Revolut Now Approved to Introduce Digital Banking Operations in Mexico

Digital bank Revolut, which enables a global fintech platform with over 65 million retail customers today announced it has received final authorisation from the National Banking and Securities Commission (CNBV), with approval of the Bank of Mexico, to commence operations as a Multiple Banking Institution operating in Mexico. This latest approval is said to be the final regulatory step required before opening the bank’s services to the general public, solidifying its long-term commitment to the fast-growing Mexican market.

This milestone completes Revolut’s goal to becoming the independent digital bank to directly apply for and complete the full licensing and approval process “from scratch” in the country.

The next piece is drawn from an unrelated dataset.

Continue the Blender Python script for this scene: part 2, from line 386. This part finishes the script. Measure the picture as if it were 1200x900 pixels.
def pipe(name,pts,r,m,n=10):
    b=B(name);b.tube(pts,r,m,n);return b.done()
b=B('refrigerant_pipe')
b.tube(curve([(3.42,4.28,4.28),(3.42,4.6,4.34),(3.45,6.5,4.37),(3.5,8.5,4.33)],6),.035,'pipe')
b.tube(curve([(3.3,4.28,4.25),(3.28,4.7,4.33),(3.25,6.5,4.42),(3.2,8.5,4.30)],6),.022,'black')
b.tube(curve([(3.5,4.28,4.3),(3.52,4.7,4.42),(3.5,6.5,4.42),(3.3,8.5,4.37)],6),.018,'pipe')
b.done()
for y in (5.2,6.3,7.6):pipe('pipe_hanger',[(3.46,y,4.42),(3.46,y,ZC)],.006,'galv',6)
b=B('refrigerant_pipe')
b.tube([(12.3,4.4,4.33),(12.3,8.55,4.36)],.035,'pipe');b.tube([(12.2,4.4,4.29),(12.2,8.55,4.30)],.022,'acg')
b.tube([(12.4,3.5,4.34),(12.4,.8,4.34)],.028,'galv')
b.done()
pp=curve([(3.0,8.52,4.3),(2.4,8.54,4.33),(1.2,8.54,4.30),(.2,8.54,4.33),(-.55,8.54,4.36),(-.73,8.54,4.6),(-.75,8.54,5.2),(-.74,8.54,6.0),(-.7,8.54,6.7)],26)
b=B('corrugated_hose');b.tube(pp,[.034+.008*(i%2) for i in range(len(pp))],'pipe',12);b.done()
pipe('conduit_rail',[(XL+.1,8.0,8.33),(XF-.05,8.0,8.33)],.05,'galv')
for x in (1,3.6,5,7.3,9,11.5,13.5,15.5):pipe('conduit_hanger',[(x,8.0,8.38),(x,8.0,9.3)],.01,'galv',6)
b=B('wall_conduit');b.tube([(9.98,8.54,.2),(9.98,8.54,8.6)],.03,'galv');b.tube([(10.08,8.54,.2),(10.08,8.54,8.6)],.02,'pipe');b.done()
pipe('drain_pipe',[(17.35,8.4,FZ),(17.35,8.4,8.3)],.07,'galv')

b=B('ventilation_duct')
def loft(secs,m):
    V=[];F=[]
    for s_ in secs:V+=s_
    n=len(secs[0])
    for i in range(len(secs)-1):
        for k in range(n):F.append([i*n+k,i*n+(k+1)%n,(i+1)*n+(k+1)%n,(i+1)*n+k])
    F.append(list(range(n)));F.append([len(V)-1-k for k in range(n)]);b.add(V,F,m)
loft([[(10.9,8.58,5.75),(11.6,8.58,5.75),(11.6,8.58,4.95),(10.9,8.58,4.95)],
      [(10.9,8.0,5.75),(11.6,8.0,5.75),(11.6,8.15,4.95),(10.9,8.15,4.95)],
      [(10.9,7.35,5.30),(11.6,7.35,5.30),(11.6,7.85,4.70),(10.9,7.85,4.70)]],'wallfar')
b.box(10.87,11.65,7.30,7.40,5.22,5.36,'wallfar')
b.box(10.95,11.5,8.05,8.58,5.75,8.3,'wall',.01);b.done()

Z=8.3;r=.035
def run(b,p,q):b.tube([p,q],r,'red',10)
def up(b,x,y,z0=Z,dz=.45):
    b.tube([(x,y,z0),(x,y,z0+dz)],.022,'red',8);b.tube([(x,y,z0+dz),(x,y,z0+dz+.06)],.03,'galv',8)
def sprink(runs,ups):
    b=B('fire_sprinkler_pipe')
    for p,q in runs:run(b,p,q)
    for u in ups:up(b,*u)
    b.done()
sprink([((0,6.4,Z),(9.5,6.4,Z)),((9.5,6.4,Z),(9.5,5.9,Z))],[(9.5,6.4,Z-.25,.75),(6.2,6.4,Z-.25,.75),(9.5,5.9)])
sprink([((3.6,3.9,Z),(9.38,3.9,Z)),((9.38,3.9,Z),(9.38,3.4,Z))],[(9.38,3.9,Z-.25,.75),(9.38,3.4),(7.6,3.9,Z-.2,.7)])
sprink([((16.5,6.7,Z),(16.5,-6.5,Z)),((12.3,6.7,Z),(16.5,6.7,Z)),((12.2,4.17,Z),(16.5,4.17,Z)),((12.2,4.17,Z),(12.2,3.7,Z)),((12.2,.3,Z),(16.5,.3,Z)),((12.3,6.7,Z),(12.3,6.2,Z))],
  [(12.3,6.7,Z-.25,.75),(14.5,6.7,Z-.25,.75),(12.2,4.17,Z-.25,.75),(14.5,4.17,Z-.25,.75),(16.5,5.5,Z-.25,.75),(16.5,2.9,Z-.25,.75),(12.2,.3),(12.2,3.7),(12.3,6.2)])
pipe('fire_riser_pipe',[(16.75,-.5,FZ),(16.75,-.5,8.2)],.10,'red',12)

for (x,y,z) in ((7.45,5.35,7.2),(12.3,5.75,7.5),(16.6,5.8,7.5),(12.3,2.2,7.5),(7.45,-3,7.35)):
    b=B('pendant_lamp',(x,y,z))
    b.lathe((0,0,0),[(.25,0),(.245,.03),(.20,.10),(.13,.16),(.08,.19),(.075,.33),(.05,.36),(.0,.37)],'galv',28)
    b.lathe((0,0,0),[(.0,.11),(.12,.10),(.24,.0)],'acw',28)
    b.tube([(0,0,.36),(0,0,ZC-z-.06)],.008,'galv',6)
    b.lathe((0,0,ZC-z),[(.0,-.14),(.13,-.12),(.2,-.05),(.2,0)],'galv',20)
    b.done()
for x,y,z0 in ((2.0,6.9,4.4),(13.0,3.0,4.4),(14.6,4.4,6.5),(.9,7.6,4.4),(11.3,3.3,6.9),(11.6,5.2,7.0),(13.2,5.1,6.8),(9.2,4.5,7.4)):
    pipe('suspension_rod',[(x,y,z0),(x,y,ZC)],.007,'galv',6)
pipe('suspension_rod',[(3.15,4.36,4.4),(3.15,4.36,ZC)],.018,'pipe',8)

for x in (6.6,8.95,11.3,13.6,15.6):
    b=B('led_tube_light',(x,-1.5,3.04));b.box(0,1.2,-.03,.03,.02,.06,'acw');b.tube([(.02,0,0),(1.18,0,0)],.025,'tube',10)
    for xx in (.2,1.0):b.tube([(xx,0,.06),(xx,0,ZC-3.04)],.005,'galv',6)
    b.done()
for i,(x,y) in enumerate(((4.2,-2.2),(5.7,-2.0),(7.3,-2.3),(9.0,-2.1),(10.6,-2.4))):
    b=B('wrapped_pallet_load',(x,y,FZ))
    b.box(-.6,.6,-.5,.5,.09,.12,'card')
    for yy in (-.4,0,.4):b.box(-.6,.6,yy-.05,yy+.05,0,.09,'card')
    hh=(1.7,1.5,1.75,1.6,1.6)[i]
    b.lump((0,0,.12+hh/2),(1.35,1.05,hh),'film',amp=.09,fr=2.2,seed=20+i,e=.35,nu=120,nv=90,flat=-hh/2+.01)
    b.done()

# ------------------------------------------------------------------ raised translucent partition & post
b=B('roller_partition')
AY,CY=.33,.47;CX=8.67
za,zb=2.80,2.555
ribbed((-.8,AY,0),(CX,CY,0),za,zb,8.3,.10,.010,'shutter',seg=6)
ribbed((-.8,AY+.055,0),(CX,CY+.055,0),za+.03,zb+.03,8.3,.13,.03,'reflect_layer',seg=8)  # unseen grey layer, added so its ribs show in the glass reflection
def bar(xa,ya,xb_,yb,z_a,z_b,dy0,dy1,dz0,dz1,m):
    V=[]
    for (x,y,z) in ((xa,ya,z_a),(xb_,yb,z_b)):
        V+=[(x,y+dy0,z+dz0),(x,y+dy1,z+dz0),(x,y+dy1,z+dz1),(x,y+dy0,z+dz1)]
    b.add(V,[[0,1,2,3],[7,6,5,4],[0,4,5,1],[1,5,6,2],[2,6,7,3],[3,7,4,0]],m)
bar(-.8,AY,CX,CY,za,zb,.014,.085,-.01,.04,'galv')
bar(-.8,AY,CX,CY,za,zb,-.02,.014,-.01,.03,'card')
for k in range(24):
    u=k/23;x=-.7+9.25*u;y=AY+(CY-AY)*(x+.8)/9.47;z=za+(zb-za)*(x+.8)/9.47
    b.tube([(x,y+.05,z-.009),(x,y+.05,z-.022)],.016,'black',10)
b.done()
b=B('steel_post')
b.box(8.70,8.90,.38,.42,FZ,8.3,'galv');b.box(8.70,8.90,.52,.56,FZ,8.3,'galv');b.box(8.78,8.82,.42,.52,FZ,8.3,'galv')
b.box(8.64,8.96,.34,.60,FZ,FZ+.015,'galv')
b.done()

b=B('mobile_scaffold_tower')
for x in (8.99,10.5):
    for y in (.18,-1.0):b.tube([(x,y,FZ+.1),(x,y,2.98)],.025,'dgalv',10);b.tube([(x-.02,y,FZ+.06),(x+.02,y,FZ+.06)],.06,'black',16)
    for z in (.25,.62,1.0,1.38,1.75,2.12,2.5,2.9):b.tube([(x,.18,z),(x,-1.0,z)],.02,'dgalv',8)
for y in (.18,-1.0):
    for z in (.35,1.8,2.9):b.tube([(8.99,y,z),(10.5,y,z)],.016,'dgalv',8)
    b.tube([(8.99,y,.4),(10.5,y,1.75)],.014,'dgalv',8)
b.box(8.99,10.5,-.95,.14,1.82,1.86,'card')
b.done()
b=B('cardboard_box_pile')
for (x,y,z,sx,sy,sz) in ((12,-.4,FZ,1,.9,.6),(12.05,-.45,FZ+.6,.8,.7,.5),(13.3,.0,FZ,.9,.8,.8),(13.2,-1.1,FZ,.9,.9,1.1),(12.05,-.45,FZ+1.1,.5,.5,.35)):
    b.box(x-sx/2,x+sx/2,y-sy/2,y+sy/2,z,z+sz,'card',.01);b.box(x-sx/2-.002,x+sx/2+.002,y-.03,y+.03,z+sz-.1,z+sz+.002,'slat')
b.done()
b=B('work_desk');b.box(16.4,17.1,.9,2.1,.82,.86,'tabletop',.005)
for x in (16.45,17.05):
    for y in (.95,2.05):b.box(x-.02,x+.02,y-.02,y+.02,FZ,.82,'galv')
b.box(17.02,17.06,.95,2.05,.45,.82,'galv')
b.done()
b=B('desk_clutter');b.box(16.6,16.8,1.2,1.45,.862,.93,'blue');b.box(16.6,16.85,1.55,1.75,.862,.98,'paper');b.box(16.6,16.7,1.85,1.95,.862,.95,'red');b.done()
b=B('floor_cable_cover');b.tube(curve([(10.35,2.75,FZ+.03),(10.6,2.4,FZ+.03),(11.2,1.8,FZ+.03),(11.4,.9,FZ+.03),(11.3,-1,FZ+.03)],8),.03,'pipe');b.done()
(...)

Revolut is now reportedly preparing to launch its product to consumers residing in Mexico who have signed up on the waiting list.

Being a “fully-regulated” bank allows Revolut to provide a range of financial services with improved customer protection, such as deposits insured by the IPAB (Instituto para la Protección al Ahorro) for “up to ca. 3.4mm MXN.”

Revolut continues to invest in the market with a local team, “actively hiring across levels and functions.”

This milestone is said to reaffirm Revolut’s strategic commitment to expanding its presence in the Americas, building on its presence in the United States as well as the South American nation of Brazil.

The company is also said to be currently pursuing a full banking licence in Colombia and is presently in the process of acquiring a banking institution based in Argentina. Revolut said that it is set to become a key player in the Mexican financial sector by providing a “complete, elegant and secure digital alternative to traditional banks.”

As reported recently, digital bank Revolut and its backers are said to be nearing the completion of a $3 billion fundraising round that reportedly values the UK-based fintech company at $75 billion. Revolut has now started informing investors about the allocation of shares they will be receiving as part of the oversubscribed round, according to sources familiar with the matter and cited by Bloomberg.

According to media reports, Revolut had managed the fundraising on its own, without the assistance of bankers, the sources claimed. This development highlights the company’s accelerating trajectory amid a competitive landscape of digital banking challenger.

The effort, which has drawn interest from institutional backers, marks a significant escalation from Revolut’s prior secondary share transaction in 2024, which pegged its worth at $45 billion.